My Father, who has steadfastly refused to make the jump from Dos to Windows because he prefers to remain in control of his computer and who can blame him has taken a different route from me into the new millennium by buying himself one of those fancy set-top gadgets, enabling him to surf the Web on his television. Admittedly there are limitations with this system, particularly with screen resolution, and with most multimedia sites being virtually off limits. But he now has access to a quite astonishing amount of information, of varying levels of usefulness, from train timetables to what's on TV in Palm Beach, Florida. I'll leave you to decide which ends of the utility scale those examples are on and to guess which he spends more time browsing.
But what I have found interesting and I must admit it came as quite a surprise is how boring it is watching someone else browsing. And I thought he was annoying when he kept switching channels with the remote. They were right when they called it surfing the Web it is an activity that rather suits itself to solitary practice. And while I must admit it would even be a waste of time my trying to keep upright on a surfboard on my own, doing it while someone else was on there with me would be a disaster.
The trouble is, and Im back to the metaphorical surfing now, we tend to read at different speeds and we are bound to want to go in different directions all the time. Surfing the Web is quite a solitary activity like reading a newspaper or magazine whereas watching the telly is more of a communal pastime. Even in Royle Family mode, where the dominant figure usually male takes control of the remote and uses it willy-nilly, the rest of the commune tends to go along with his selection. But it does not get a particularly valuable experience.
However, if you want to dip your feet in the waters of the World Wide Web without having to fork out the price of a PC or Mac, the set-top box has a lot going for it. But chose your sites wisely and take it in turns to hold the control.

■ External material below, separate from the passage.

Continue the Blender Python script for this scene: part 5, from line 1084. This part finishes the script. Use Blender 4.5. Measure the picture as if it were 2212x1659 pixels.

Durty Linen are a Nottingham-based band specialising in Celtic folk, and their site, while obviously aimed at tempting people to hear them play, or into booking them for gigs, has some very useful links, particularly for lyrics and tunes. Multi-instrumentalist Ray Chandler, based in Shoreham, runs two sites, one for his solo talents, the other as one half of The Rude Mechanicals. His solo site offers a gateway into the world of delights that is the Banjo Revolution Web Circle.
A somewhat more unusual of Web space can be found on Wendy Grossmans site. Wendy is now a well-known journalist, whose articles appear regularly in computer magazines and newspapers, and who runs an online forum for journalists. But in the late Seventies and early Eighties she sang and played around the world, from Philadelphia to Fylde, performing a mixture of British and American contemporary and traditional songs on a variety of instruments. Read all about it, perhaps remember a gig were you heard her sing, and even download MP3 files of the songs on her one and only LP which by the way are worth listening to.
Clive Williams runs a couple of sites from his home in Chertsey, Surrey. He is among the extraordinarily talented line-up that is GIG CB! in other words Rosbif at Gas Mark 5 who play ceilidhs and dances around the south of England and the north of France. The GIG CB! site has details of gigs and recordings and a link of course to the slimmed down version in which Clive also plays, the trio Vivant!. Clive even manages to find time to play with On Bouge, a French traditional dance and music club at the London Welsh Centre. The On Bouge Web site is maintained by Chris Walshaw, of whom more in a moment.
While preparing this article, I was reminded, thanks to a timely e-mail, of Richard Robinsons Tunebook. A regular contributor to the uk.music.folk newsgroup, Richard Robinson is among other things a clarinet player who plays traditional Scots, Irish, Scandinavian, English, French and Balkan tunes. He admits the clarinet is not the proper instrument for this, but insists, and who can argue with him, that as hes been doing it for 25 years, its now traditional. And for the past nine years, in the true tradition of the cyber-folk process, he has been putting the tunes he has learned up on the Web in a format known as abc. Not surprisingly, this format uses letters of the alphabet to represent musical notes, but its special charm is that as well as being able to be read quite easily off the page, it can be processed by computer into either standard notation or audible sound. There are more than 2000 tunes on the site, and as far as I can see (I havent checked them all!) they are also available as .gif images. Ultimately you will want to click Richards link to the abc Home Page of Chris Walshaw (remember him? Small world, wouldnt want to paint it) where there is an explanation of the notation, with links to even more thorough explanations, an enormous list of abc software packages, and an even more enormous list of collections of tunes.

A good place to look for general folk music related information is Hugh Blumenfields About Folk Music Web site. There are many sections with subjects including different artists, genres, songs and politics, as well as sources of lyrics and MP3 sound files. Paul Castle writes a regular page of UK news for the site Across the Pond in which at the time of writing he was telling the thoroughly heart-warming story (you should be able to find the article in the archives) of Martin Carthys surprise appearance on stage singing Scarborough Fair with Paul Simon at the Hammersmith Apollo in October.
At last the UK folk scene can have closure.